Kohlekumpel beim Klimaprotest

Hunderte Menschen protestieren trotz Corona gegen das neue Kohlekraftwerk Datteln IV

Aus Datteln Anett Selle

Das umstrittene Kraftwerk Datteln IV ist am Samstag ans Netz gegangen. Europas größtes Monoblock-Steinkohle-Kraftwerk des Betreibers Uniper befindet sich keine 500 Meter entfernt von der nächsten Wohnsiedlung. Den ganzen Tag fanden rund um das Kraftwerksgelände Demonstrationen statt.

Aktivist*innen und Anwohner*innen bezeichnen die Entscheidung, das Kraftwerk ans Netz zu nehmen, als „Verrat“. Sie verweisen auf einen Mehrausstoß von 40 Millionen Tonnen CO2, auf die Entscheidung des Oberverwaltungsgerichts Münster von 2009, das den Bau für illegal erklärt hatte, und auf Klagen, die noch anhängig sind: Weil das Kraftwerk hier ursprünglich gar nicht gebaut werden durfte.

Am Tag des Netzanschlusses sind auch ehemalige Kohlekumpel und Angestellte der Stahl­industrie bei den Protesten: Mitglieder der Gewerkschaften IG BCE und IG Metall. Ausdrücklich stellen sich die anwesenden Kumpel auf die Seite der Anwohner*innen, von Fridays for Future, Ende Gelände, BUND und Greenpeace.

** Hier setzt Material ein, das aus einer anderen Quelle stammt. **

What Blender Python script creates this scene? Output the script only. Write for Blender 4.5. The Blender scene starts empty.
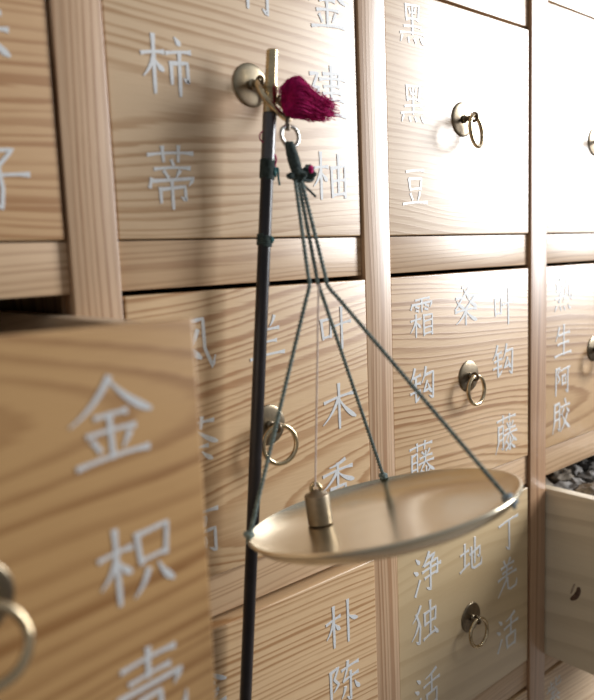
import bpy, bmesh, math, random
from mathutils import Vector, Matrix
random.seed(7)
SC = bpy.context.scene
COL = SC.collection
PI = math.pi

# ------------------------------------------------------------------ camera
Z0 = 1.25                    # height of the camera above the floor (m)
H = 0.3739                   # distance from the lens to the cabinet face (the plane y = 0)
FPX = 700.0
RX = Vector((0.76248991, -0.64574685, -0.04025104))     # image right, in world axes
RD = Vector((-0.11373656, -0.07253595, -0.99085949))    # image down
RF = Vector((0.63692475, 0.76009838, -0.12875295))      # viewing direction
CAM = Vector((0, -H, Z0))
cd = bpy.data.cameras.new('camera')
cam = bpy.data.objects.new('camera', cd)
COL.objects.link(cam)
rot = Matrix((RX, -RD, -RF)).transposed()
cam.matrix_world = Matrix.Translation(CAM) @ rot.to_4x4()
cd.sensor_fit = 'VERTICAL'
cd.sensor_height = 36.0
cd.sensor_width = 36.0
cd.lens = 36.0
cd.clip_start = 0.01
cd.dof.use_dof = True
cd.dof.focus_distance = 0.56
cd.dof.aperture_fstop = 5.8
SC.camera = cam

# ------------------------------------------------------------------ light
w = bpy.data.worlds.new('world')
SC.world = w
w.use_nodes = True
nt = w.node_tree
nt.nodes.clear()
wo = nt.nodes.new('ShaderNodeOutputWorld')
wb = nt.nodes.new('ShaderNodeBackground')
tc = nt.nodes.new('ShaderNodeTexCoord')
sx = nt.nodes.new('ShaderNodeSeparateXYZ')
mr = nt.nodes.new('ShaderNodeMapRange')
rp = nt.nodes.new('ShaderNodeValToRGB')
nt.links.new(tc.outputs['Generated'], sx.inputs[0])
nt.links.new(sx.outputs['Z'], mr.inputs[0])
mr.inputs[1].default_value = -1
mr.inputs[2].default_value = 1
nt.links.new(mr.outputs[0], rp.inputs[0])
rp.color_ramp.elements[0].position = 0.30
rp.color_ramp.elements[0].color = (0.30, 0.27, 0.235, 1)
rp.color_ramp.elements[1].position = 0.75
rp.color_ramp.elements[1].color = (0.65, 0.66, 0.67, 1)
nt.links.new(rp.outputs[0], wb.inputs[0])
wb.inputs[1].default_value = 0.46
nt.links.new(wb.outputs[0], wo.inputs[0])

# the big bright window far to the right of the cabinet
WAZ, WEL, WD = math.radians(60.5), math.radians(14.5), 1.9
wp = Vector((0.45 + WD*math.sin(WAZ), -WD*math.cos(WAZ), Z0 + WD*math.tan(WEL)))
la = bpy.data.lights.new('window_daylight', 'AREA')
la.shape = 'RECTANGLE'
la.size = 0.58
la.size_y = 1.05
la.energy = 62
la.color = (0.97, 0.985, 1.0)
lo = bpy.data.objects.new('window_daylight', la)
COL.objects.link(lo)
lo.location = wp
lo.rotation_euler = (Vector((0.45, 0, Z0)) - wp).to_track_quat('-Z', 'Y').to_euler()

SC.view_settings.view_transform = 'Standard'
SC.view_settings.look = 'None'
SC.view_settings.gamma = 1.0
SC.view_settings.exposure = 0.0
SC.view_settings.use_curve_mapping = False


# ------------------------------------------------------------------ helpers
def at(px, py, y=0.0):
    """point of the plane at depth y seen at a place of the photograph"""
    d = RX*(px-297) + RD*(py-350) + RF*FPX
    t = (y + H)/d.y
    return CAM + d*t


class MB:
    """collects shapes for ONE mesh object"""
    def __init__(self):
        self.bm = bmesh.new()

    def box(self, lo, hi, bev=0.0, seg=2):
        lo, hi = Vector(lo), Vector(hi)
        r = bmesh.ops.create_cube(self.bm, size=1.0)
        vs = r['verts']
        c = (lo+hi)/2
        s = hi-lo
        for v in vs:
            v.co = Vector((v.co.x*s.x, v.co.y*s.y, v.co.z*s.z)) + c
        if bev > 0:
            es = list({e for v in vs for e in v.link_edges})
            bmesh.ops.bevel(self.bm, geom=es, offset=bev, segments=seg, profile=0.6, affect='EDGES')
        return self

    def tube(self, pts, r, seg=10, closed=False, caps=True):
        pts = [Vector(p) for p in pts]
        n = len(pts)
        rs = r if isinstance(r, (list, tuple)) else [r]*n
        rings = []
        up = None
        for i, p in enumerate(pts):
            if closed:
                t = pts[(i+1) % n] - pts[i-1]
            else:
                t = pts[min(i+1, n-1)] - pts[max(i-1, 0)]
            t.normalize()
            if up is None:
                up = Vector((0, 0, 1)) if abs(t.z) < 0.9 else Vector((1, 0, 0))
            a = (up - t*up.dot(t))
            if a.length < 1e-6:
                a = t.orthogonal()
            a.normalize()
            up = a
            b = t.cross(a)
            rings.append([self.bm.verts.new(p + (a*math.cos(2*PI*k/seg) + b*math.sin(2*PI*k/seg))*rs[i]) for k in range(seg)])
        m = n if closed else n-1
        for i in range(m):
            A, B = rings[i], rings[(i+1) % n]
            for k in range(seg):
                self.bm.faces.new((A[k], A[(k+1) % seg], B[(k+1) % seg], B[k]))
        if caps and not closed:
            self.bm.faces.new(rings[0][::-1])
            self.bm.faces.new(rings[-1])
        return self

    def lathe(self, prof, origin, axis=(0, 0, 1), seg=48):
        """prof: (radius, height) pairs turned round the axis"""
        ax = Vector(axis).normalized()
        a = ax.orthogonal().normalized()
        b = ax.cross(a)
        o = Vector(origin)
        rings = []
        for r, hh in prof:
            if r < 1e-7:
                rings.append([self.bm.verts.new(o + ax*hh)])
            else:
                rings.append([self.bm.verts.new(o + ax*hh + (a*math.cos(2*PI*k/seg) + b*math.sin(2*PI*k/seg))*r) for k in range(seg)])
        for A, B in zip(rings, rings[1:]):
            for k in range(seg):
                k2 = (k+1) % seg
                if len(A) == 1 and len(B) == 1:
                    continue
                if len(A) == 1:
                    self.bm.faces.new((A[0], B[k2], B[k]))
                elif len(B) == 1:
                    self.bm.faces.new((A[k], A[k2], B[0]))
                else:
                    self.bm.faces.new((A[k], A[k2], B[k2], B[k]))
        return self

    def blob(self, c, rad, sub=3, jit=0.12, seed=0, freq=90.0):
        from mathutils import noise
        r = bmesh.ops.create_icosphere(self.bm, subdivisions=sub, radius=1.0)
        for v in r['verts']:
            d = v.co.copy()
            k = 1 + jit*noise.noise(d*1.6 + Vector((seed*3.1, seed*1.7, seed))) + jit*0.5*noise.noise(d*4 + Vector((seed, 0, seed)))
            v.co = Vector(c) + Vector((d.x*rad[0], d.y*rad[1], d.z*rad[2]))*k
        return self

    def build(self, name, mat, parent=None, origin=None, smooth=40):
        bm = self.bm
        bmesh.ops.recalc_face_normals(bm, faces=bm.faces[:])
        if origin is None:
            if bm.verts:
                xs = [v.co for v in bm.verts]
                origin = Vector([(min(v[i] for v in xs)+max(v[i] for v in xs))/2 for i in range(3)])
            else:
                origin = Vector()
        origin = Vector(origin)
        for v in bm.verts:
            v.co -= origin
        me = bpy.data.meshes.new(name)
        bm.to_mesh(me)
        bm.free()
        if smooth:
            for p in me.polygons:
                p.use_smooth = True
            me.set_sharp_from_angle(angle=math.radians(smooth))
        o = bpy.data.objects.new(name, me)
        COL.objects.link(o)
        if mat:
            me.materials.append(mat)
        put(o, origin, parent)
        return o


WORLD = {}


def put(o, world_loc, parent=None):
    WORLD[o.name] = Vector(world_loc)
    if parent is not None:
        o.parent = parent
        o.location = Vector(world_loc) - WORLD[parent.name]
    else:
        o.location = Vector(world_loc)


def thing(name, loc, label, cat, group=None):
    o = bpy.data.objects.new(name, None)
    o.empty_display_size = 0.02
    COL.objects.link(o)
    put(o, loc)
    tag(o, label, cat, group)
    return o


def tag(o, label=None, cat=None, group=None, kind=None):
    if label: o['label'] = label
    if cat: o['category'] = cat
    if group: o['group'] = group
    if kind: o['kind'] = kind
    return o


def smooth_path(pts, n=8):
    pts = [Vector(p) for p in pts]
    out = []
    for i in range(len(pts)-1):
        p0 = pts[max(i-1, 0)]; p1 = pts[i]; p2 = pts[i+1]; p3 = pts[min(i+2, len(pts)-1)]
        for k in range(n):
            t = k/n
            out.append(0.5*((2*p1) + (p2-p0)*t + (2*p0-5*p1+4*p2-p3)*t*t + (3*p1-p0-3*p2+p3)*t**3))
    out.append(pts[-1])
    return out


def resample(pts, step):
    out = [pts[0]]
    acc = 0
    for a, b in zip(pts, pts[1:]):
        L = (b-a).length
        if L < 1e-9:
            continue
        d = step-acc
        while d <= L:
            out.append(a + (b-a)*(d/L))
            d += step
        acc = (acc + L) % step
    if (out[-1]-pts[-1]).length > step*0.3:
        out.append(pts[-1])
    return out


def twisted(mb, pts, r, pitch=0.0052, plies=2, seg=7):
    """a laid cord: plies wound round each other along the path"""
    pts = resample(pts, pitch/9)
    up = None
    fr = []
    L = 0
    for i, p in enumerate(pts):
        t = (pts[min(i+1, len(pts)-1)] - pts[max(i-1, 0)]).normalized()
        if up is None:
            up = t.orthogonal()
        a = (up - t*up.dot(t)).normalized()
        up = a
        if i:
            L += (p-pts[i-1]).length
        fr.append((p, a, t.cross(a), L))
    for k in range(plies):
        mb.tube([p + (a*math.cos(2*PI*(L/pitch + k/plies)) + b*math.sin(2*PI*(L/pitch + k/plies)))*r*0.52 for p, a, b, L in fr], r*0.56, seg)
    return mb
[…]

Günter Belka ist Mitglied der IG BCE und der Bergarbeiterbewegung „Kumpel für AUF“. 35 Jahre habe er im Bergbau gearbeitet, sagt er. Trotzdem sei er dagegen, Datteln IV ans Netz zu nehmen. „Das war ja vorher verboten.“ Doch dann habe die Landesregierung Gesetze geändert. Nach der Entscheidung des Oberverwaltungsgerichts hatte die damalige schwarz-gelbe Landesregierung „Klimaschutz“ aus dem Landesentwicklungsplan gestrichen sowie die Vorgabe, heimische Energieträger zu nutzen. Ursprünglich sollte Datteln IV fünf Kilometer entfernt gebaut werden. „Da haben sie sich drüber hinweggesetzt“, sagt Belka. „Und vor allen Dingen wollen die hier Blutkohle aus Kolumbien verbrennen, die mit Kinderarbeit abgebaut wird, wo kämpferische Gewerkschaftler und Umweltschützer ermordet werden – das werden wir nicht hinnehmen.“

Auch Andreas Tadysiak hat lange im Bergbau gearbeitet. „Wir reden davon, dass Windkraftanlagen zum Teil nicht ans Netz gehen, dass Solaranlagen nicht ans Netz gehen“, sagt er. Gleichzeitig würden Kraftwerke gebaut, die Menschen gefährdeten. „Datteln 4 gehört komplett dichtgemacht wegen Klimaschutz“, fordert er. „Alle Kohlekraftwerke gehören abgeschaltet.“ Dass das passiert, glaubt Tadysiak nicht. „Man muss den Protest auf die Straße bringen: Bis hin zum Streik.“ Am Ende des Tages ist das Kraftwerk Datteln 4 im regulären Betrieb. Die Proteste werden wohl weitergehen.

In der Nacht zu Samstag hatte die Polizei einem Fotografen in der Nähe des Kraftwerks einen Platzverweis erteilt, der eine Greenpeace-Projektion auf den Kühlturm fotografieren wollte. Bei den Protesten am Samstag konnten dann aber auch jene Medienvertreter, gegen die die Polizei zuvor Aufenthaltsverbote verhängt hatte, ihrer Arbeit ungestört nachgehen.